WHAT YOU NEED TO DO
Could you transcribe the material below exactly, without leaving out a single line?

DATA SECTION
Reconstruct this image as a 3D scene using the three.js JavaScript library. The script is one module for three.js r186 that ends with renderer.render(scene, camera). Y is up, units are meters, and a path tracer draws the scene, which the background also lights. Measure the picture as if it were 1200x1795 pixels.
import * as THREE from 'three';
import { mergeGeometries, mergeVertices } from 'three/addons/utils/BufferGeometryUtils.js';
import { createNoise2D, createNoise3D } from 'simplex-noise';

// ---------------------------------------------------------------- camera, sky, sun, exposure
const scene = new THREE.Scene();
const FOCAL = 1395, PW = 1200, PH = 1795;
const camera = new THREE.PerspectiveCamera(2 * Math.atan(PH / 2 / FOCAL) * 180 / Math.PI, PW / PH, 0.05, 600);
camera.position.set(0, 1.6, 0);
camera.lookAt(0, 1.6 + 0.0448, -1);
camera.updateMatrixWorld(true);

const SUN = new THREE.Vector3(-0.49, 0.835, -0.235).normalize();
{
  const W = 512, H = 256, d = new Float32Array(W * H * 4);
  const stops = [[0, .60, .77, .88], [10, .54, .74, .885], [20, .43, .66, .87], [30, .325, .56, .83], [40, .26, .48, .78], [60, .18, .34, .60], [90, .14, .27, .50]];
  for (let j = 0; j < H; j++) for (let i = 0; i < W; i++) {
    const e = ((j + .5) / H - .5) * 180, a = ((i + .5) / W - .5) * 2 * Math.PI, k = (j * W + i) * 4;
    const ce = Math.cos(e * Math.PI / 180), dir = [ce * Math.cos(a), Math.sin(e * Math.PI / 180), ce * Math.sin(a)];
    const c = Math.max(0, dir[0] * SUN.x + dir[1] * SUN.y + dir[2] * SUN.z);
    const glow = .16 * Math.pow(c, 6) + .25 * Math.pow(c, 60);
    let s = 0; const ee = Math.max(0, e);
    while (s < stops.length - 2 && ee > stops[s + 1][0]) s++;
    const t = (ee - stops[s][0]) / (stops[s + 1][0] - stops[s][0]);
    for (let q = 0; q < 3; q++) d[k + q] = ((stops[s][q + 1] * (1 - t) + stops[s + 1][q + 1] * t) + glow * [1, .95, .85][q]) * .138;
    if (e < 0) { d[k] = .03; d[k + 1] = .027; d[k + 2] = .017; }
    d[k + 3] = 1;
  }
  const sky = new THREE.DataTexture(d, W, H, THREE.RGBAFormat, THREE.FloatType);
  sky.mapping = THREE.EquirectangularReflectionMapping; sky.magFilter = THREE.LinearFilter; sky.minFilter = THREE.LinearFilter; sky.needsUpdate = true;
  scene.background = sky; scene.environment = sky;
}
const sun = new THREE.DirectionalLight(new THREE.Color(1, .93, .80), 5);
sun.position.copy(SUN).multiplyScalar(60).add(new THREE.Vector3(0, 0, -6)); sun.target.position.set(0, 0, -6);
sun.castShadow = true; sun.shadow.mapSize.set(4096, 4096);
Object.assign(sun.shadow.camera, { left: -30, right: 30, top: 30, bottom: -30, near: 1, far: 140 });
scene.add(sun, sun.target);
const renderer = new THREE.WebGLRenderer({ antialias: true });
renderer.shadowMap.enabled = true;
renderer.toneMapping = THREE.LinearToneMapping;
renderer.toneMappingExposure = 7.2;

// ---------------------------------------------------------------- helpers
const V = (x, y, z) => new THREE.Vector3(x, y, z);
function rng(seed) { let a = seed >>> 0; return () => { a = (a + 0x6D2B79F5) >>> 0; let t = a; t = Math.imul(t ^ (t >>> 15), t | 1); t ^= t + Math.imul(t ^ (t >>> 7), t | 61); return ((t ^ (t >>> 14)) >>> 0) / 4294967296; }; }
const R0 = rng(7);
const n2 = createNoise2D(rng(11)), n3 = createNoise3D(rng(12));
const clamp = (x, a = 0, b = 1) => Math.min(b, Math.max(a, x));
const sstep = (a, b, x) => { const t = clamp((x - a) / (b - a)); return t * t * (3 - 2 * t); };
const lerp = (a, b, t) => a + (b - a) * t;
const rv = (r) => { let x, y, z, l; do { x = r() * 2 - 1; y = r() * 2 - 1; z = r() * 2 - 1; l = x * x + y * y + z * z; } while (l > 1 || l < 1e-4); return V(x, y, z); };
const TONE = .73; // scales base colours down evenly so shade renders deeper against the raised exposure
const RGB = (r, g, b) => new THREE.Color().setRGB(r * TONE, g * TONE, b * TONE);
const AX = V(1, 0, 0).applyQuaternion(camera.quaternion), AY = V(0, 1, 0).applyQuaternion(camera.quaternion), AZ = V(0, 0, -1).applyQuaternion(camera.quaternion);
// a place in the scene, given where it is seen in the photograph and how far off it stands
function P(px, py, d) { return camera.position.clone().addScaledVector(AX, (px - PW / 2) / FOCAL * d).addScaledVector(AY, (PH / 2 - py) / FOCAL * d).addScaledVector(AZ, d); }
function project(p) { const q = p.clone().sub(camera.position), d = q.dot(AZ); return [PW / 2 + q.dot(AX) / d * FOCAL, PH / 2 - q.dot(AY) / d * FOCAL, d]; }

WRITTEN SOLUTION
Reconstruct this image as a 3D scene using the three.js JavaScript library. The script is one module for three.js r186 that ends with renderer.render(scene, camera). Y is up, units are meters, and a path tracer draws the scene, which the background also lights. Measure the picture as if it were 1200x1795 pixels.
import * as THREE from 'three';
import { mergeGeometries, mergeVertices } from 'three/addons/utils/BufferGeometryUtils.js';
import { createNoise2D, createNoise3D } from 'simplex-noise';

// ---------------------------------------------------------------- camera, sky, sun, exposure
const scene = new THREE.Scene();
const FOCAL = 1395, PW = 1200, PH = 1795;
const camera = new THREE.PerspectiveCamera(2 * Math.atan(PH / 2 / FOCAL) * 180 / Math.PI, PW / PH, 0.05, 600);
camera.position.set(0, 1.6, 0);
camera.lookAt(0, 1.6 + 0.0448, -1);
camera.updateMatrixWorld(true);

const SUN = new THREE.Vector3(-0.49, 0.835, -0.235).normalize();
{
  const W = 512, H = 256, d = new Float32Array(W * H * 4);
  const stops = [[0, .60, .77, .88], [10, .54, .74, .885], [20, .43, .66, .87], [30, .325, .56, .83], [40, .26, .48, .78], [60, .18, .34, .60], [90, .14, .27, .50]];
  for (let j = 0; j < H; j++) for (let i = 0; i < W; i++) {
    const e = ((j + .5) / H - .5) * 180, a = ((i + .5) / W - .5) * 2 * Math.PI, k = (j * W + i) * 4;
    const ce = Math.cos(e * Math.PI / 180), dir = [ce * Math.cos(a), Math.sin(e * Math.PI / 180), ce * Math.sin(a)];
    const c = Math.max(0, dir[0] * SUN.x + dir[1] * SUN.y + dir[2] * SUN.z);
    const glow = .16 * Math.pow(c, 6) + .25 * Math.pow(c, 60);
    let s = 0; const ee = Math.max(0, e);
    while (s < stops.length - 2 && ee > stops[s + 1][0]) s++;
    const t = (ee - stops[s][0]) / (stops[s + 1][0] - stops[s][0]);
    for (let q = 0; q < 3; q++) d[k + q] = ((stops[s][q + 1] * (1 - t) + stops[s + 1][q + 1] * t) + glow * [1, .95, .85][q]) * .138;
    if (e < 0) { d[k] = .03; d[k + 1] = .027; d[k + 2] = .017; }
    d[k + 3] = 1;
  }
  const sky = new THREE.DataTexture(d, W, H, THREE.RGBAFormat, THREE.FloatType);
  sky.mapping = THREE.EquirectangularReflectionMapping; sky.magFilter = THREE.LinearFilter; sky.minFilter = THREE.LinearFilter; sky.needsUpdate = true;
  scene.background = sky; scene.environment = sky;
}
const sun = new THREE.DirectionalLight(new THREE.Color(1, .93, .80), 5);
sun.position.copy(SUN).multiplyScalar(60).add(new THREE.Vector3(0, 0, -6)); sun.target.position.set(0, 0, -6);
sun.castShadow = true; sun.shadow.mapSize.set(4096, 4096);
Object.assign(sun.shadow.camera, { left: -30, right: 30, top: 30, bottom: -30, near: 1, far: 140 });
scene.add(sun, sun.target);
const renderer = new THREE.WebGLRenderer({ antialias: true });
renderer.shadowMap.enabled = true;
renderer.toneMapping = THREE.LinearToneMapping;
renderer.toneMappingExposure = 7.2;

// ---------------------------------------------------------------- helpers
const V = (x, y, z) => new THREE.Vector3(x, y, z);
function rng(seed) { let a = seed >>> 0; return () => { a = (a + 0x6D2B79F5) >>> 0; let t = a; t = Math.imul(t ^ (t >>> 15), t | 1); t ^= t + Math.imul(t ^ (t >>> 7), t | 61); return ((t ^ (t >>> 14)) >>> 0) / 4294967296; }; }
const R0 = rng(7);
const n2 = createNoise2D(rng(11)), n3 = createNoise3D(rng(12));
const clamp = (x, a = 0, b = 1) => Math.min(b, Math.max(a, x));
const sstep = (a, b, x) => { const t = clamp((x - a) / (b - a)); return t * t * (3 - 2 * t); };
const lerp = (a, b, t) => a + (b - a) * t;
const rv = (r) => { let x, y, z, l; do { x = r() * 2 - 1; y = r() * 2 - 1; z = r() * 2 - 1; l = x * x + y * y + z * z; } while (l > 1 || l < 1e-4); return V(x, y, z); };
const TONE = .73; // scales base colours down evenly so shade renders deeper against the raised exposure
const RGB = (r, g, b) => new THREE.Color().setRGB(r * TONE, g * TONE, b * TONE);
const AX = V(1, 0, 0).applyQuaternion(camera.quaternion), AY = V(0, 1, 0).applyQuaternion(camera.quaternion), AZ = V(0, 0, -1).applyQuaternion(camera.quaternion);
// a place in the scene, given where it is seen in the photograph and how far off it stands
function P(px, py, d) { return camera.position.clone().addScaledVector(AX, (px - PW / 2) / FOCAL * d).addScaledVector(AY, (PH / 2 - py) / FOCAL * d).addScaledVector(AZ, d); }
function project(p) { const q = p.clone().sub(camera.position), d = q.dot(AZ); return [PW / 2 + q.dot(AX) / d * FOCAL, PH / 2 - q.dot(AY) / d * FOCAL, d]; }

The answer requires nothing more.